REQUEST: Gather all lines in the entries below that include the word "Python".

· · · ·

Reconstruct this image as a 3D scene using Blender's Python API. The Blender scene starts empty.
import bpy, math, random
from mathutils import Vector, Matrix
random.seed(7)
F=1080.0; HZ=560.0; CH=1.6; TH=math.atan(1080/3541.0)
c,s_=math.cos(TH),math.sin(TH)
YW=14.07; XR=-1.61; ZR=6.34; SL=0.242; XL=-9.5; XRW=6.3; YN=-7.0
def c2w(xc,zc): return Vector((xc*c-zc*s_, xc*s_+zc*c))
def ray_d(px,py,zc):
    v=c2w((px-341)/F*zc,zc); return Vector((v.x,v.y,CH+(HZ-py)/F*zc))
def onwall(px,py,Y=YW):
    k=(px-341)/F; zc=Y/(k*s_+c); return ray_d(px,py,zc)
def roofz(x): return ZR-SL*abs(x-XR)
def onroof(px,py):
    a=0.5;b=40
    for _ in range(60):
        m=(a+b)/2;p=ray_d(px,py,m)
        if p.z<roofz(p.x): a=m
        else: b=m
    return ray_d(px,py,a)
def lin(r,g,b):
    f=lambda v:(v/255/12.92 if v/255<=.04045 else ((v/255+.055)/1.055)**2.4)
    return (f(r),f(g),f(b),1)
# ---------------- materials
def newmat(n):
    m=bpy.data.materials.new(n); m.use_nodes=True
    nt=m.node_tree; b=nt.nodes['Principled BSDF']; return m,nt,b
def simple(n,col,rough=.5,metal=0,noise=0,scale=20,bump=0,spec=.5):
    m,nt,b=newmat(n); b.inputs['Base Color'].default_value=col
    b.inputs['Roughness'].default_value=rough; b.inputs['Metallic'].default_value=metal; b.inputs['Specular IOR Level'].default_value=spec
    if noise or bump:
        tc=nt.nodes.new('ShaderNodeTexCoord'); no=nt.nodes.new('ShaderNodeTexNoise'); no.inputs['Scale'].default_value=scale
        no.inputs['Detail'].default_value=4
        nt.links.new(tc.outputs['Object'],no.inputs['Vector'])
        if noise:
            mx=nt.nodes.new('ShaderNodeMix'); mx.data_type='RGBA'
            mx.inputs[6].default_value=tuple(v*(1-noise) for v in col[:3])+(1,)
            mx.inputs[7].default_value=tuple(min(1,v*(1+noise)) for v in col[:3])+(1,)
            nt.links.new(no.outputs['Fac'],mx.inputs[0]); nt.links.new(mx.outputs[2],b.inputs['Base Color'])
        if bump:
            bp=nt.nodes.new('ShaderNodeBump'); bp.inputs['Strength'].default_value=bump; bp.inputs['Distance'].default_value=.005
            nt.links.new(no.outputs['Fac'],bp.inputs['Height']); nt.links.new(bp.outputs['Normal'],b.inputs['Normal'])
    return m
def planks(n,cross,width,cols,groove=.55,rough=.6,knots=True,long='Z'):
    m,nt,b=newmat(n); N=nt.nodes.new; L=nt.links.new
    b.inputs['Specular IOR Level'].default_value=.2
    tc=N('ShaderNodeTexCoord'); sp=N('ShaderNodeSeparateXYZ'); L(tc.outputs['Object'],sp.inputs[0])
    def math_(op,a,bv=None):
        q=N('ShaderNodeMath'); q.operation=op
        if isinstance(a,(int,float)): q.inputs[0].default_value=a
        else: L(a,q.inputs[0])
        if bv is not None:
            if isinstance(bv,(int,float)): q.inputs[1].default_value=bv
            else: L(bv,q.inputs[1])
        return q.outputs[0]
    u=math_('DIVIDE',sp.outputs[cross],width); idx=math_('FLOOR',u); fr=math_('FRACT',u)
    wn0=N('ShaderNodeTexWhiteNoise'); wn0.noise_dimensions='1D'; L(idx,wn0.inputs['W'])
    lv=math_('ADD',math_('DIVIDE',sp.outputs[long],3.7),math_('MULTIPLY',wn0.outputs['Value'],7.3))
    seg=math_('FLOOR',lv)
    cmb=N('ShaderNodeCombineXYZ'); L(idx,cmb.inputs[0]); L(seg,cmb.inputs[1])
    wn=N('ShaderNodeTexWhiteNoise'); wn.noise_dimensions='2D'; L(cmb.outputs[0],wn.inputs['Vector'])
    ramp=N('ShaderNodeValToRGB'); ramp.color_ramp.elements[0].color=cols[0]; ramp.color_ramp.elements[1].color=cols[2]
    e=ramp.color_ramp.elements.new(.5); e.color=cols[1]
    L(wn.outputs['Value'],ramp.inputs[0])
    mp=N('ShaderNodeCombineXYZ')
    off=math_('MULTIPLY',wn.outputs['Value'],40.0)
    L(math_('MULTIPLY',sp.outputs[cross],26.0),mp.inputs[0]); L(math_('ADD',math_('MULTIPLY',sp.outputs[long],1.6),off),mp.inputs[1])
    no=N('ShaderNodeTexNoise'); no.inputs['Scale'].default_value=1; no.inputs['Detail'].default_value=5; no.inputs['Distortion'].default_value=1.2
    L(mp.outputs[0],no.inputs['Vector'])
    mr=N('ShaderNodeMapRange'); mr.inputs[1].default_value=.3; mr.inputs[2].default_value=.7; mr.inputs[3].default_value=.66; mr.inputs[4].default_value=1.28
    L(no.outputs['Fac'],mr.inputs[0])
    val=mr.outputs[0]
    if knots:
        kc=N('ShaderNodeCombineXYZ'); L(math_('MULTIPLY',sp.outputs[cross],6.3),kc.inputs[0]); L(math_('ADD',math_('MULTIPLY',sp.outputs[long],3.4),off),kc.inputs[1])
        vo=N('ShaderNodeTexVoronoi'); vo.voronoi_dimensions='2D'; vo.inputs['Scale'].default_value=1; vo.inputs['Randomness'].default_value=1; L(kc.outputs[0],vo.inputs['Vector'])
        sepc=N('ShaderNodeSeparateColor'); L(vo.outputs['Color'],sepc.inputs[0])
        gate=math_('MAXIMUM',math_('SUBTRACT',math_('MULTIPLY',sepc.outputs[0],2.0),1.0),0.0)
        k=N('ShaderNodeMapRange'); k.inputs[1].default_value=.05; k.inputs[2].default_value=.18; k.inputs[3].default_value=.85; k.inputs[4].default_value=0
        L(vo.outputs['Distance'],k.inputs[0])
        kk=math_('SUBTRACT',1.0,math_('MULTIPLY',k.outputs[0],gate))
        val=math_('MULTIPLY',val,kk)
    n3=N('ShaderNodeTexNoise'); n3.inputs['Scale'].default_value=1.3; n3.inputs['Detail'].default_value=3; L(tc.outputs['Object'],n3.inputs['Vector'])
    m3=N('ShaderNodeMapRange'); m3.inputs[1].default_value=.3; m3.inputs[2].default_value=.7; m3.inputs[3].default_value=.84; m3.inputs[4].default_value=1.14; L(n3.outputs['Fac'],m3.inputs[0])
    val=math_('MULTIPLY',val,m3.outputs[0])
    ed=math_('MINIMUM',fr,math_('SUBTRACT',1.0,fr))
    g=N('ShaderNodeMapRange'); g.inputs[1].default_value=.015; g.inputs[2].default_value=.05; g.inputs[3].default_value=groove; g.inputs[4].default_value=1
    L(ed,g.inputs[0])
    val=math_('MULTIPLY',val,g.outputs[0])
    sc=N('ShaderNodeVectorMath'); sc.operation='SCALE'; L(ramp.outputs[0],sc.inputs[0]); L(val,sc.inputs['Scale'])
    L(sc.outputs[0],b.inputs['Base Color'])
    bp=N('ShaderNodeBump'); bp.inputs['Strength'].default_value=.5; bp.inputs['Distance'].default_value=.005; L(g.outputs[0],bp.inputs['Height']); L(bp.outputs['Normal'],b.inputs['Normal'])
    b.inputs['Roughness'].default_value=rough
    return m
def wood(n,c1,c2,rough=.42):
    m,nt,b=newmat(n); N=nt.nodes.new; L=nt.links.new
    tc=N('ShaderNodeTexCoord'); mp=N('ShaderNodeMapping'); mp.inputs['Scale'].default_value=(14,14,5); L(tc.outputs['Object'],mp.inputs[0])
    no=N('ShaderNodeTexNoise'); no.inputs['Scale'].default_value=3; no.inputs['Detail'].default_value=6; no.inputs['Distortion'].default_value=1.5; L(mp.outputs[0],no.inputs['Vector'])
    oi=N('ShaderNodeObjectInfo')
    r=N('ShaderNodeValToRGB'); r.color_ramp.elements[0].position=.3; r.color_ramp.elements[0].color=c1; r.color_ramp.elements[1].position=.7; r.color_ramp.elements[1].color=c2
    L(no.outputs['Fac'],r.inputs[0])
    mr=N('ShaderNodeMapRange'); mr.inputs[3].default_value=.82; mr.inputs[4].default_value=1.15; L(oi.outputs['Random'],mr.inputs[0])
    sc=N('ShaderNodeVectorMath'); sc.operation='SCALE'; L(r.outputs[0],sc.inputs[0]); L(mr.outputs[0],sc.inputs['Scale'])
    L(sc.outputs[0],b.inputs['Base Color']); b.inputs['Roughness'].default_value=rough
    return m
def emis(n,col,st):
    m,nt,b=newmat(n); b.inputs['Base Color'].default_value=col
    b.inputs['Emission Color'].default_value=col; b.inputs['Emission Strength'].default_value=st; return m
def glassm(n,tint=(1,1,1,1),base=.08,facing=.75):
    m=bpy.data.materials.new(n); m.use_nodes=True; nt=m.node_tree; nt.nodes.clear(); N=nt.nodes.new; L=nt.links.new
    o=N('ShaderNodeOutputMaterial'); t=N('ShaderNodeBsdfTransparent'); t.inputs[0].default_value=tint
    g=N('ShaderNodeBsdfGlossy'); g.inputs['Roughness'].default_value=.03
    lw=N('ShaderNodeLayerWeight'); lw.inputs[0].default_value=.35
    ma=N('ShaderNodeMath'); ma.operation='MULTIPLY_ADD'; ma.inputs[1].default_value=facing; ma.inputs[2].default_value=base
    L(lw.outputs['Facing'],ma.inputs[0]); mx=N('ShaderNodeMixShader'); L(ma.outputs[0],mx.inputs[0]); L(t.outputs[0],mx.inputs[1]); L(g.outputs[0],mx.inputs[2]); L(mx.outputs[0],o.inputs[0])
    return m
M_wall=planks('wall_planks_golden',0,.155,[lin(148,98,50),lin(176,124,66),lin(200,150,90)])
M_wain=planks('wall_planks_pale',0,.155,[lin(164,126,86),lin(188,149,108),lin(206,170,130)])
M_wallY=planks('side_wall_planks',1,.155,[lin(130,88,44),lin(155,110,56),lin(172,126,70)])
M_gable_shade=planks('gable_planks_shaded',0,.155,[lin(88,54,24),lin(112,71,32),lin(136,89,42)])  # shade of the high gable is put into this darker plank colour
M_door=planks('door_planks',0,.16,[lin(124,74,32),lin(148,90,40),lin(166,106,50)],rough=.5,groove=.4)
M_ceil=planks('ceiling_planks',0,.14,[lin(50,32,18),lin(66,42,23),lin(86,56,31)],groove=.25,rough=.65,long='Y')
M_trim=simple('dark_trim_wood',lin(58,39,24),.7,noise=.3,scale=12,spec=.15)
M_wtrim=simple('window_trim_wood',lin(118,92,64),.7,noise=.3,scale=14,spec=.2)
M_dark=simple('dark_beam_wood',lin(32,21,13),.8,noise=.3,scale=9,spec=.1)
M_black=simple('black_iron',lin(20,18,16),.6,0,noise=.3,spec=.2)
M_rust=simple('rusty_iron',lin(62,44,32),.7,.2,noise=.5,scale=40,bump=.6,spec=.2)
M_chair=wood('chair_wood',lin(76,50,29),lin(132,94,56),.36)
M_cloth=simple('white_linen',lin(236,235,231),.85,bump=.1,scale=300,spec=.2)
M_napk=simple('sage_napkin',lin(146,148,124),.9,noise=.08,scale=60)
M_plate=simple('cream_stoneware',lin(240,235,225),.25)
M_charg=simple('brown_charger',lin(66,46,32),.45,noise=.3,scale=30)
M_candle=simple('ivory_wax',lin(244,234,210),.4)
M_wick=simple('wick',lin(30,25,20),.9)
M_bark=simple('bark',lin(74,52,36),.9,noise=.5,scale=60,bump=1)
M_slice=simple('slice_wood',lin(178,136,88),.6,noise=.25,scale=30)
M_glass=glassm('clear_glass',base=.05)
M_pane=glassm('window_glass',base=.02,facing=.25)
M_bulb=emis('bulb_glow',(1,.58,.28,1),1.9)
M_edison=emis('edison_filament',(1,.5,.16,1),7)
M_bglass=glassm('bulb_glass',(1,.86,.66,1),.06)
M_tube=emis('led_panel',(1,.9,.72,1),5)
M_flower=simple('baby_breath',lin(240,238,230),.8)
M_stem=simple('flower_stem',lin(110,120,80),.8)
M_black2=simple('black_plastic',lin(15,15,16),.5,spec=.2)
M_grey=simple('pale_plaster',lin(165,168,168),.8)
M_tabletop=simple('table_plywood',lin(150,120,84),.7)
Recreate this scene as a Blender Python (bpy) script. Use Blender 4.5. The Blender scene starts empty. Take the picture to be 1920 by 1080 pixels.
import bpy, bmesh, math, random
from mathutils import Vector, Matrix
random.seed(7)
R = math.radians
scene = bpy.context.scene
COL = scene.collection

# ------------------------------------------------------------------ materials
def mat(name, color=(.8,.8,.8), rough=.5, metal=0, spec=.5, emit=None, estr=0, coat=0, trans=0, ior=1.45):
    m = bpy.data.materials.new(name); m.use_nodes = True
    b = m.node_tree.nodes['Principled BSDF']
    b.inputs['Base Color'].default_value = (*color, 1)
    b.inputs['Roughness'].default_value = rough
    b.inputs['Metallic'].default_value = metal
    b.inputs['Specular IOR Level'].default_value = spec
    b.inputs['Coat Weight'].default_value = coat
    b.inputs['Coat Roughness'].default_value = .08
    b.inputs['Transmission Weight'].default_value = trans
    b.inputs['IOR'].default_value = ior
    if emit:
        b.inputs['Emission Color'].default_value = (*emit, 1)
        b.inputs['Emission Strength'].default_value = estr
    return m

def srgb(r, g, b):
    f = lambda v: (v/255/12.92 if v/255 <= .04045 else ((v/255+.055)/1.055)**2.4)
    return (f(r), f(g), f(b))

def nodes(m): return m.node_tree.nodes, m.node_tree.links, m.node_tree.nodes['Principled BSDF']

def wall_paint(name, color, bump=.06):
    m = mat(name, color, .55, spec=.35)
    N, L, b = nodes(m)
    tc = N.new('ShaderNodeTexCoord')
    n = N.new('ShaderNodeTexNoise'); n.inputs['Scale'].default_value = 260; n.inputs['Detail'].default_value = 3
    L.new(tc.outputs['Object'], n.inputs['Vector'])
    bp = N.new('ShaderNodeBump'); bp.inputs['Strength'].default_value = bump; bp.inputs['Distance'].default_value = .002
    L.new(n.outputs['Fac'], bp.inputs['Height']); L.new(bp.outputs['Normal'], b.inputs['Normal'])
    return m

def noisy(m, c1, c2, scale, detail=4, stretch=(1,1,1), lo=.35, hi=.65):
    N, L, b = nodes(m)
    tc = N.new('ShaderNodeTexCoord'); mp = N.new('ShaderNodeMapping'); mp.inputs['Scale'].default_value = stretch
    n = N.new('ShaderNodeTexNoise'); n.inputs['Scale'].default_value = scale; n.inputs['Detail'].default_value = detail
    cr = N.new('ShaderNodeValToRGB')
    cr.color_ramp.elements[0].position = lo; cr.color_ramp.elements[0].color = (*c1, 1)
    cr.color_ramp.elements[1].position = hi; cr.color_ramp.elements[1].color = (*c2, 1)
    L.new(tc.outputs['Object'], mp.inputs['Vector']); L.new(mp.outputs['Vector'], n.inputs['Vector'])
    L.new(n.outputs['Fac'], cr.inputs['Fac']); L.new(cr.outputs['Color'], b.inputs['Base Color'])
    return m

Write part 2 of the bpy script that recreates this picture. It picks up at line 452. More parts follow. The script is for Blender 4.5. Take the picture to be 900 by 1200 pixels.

· · · ·

EXERCISE ANSWER:
Reconstruct this image as a 3D scene using Blender's Python API. The Blender scene starts empty.
Recreate this scene as a Blender Python (bpy) script. Use Blender 4.5. The Blender scene starts empty. Take the picture to be 1920 by 1080 pixels.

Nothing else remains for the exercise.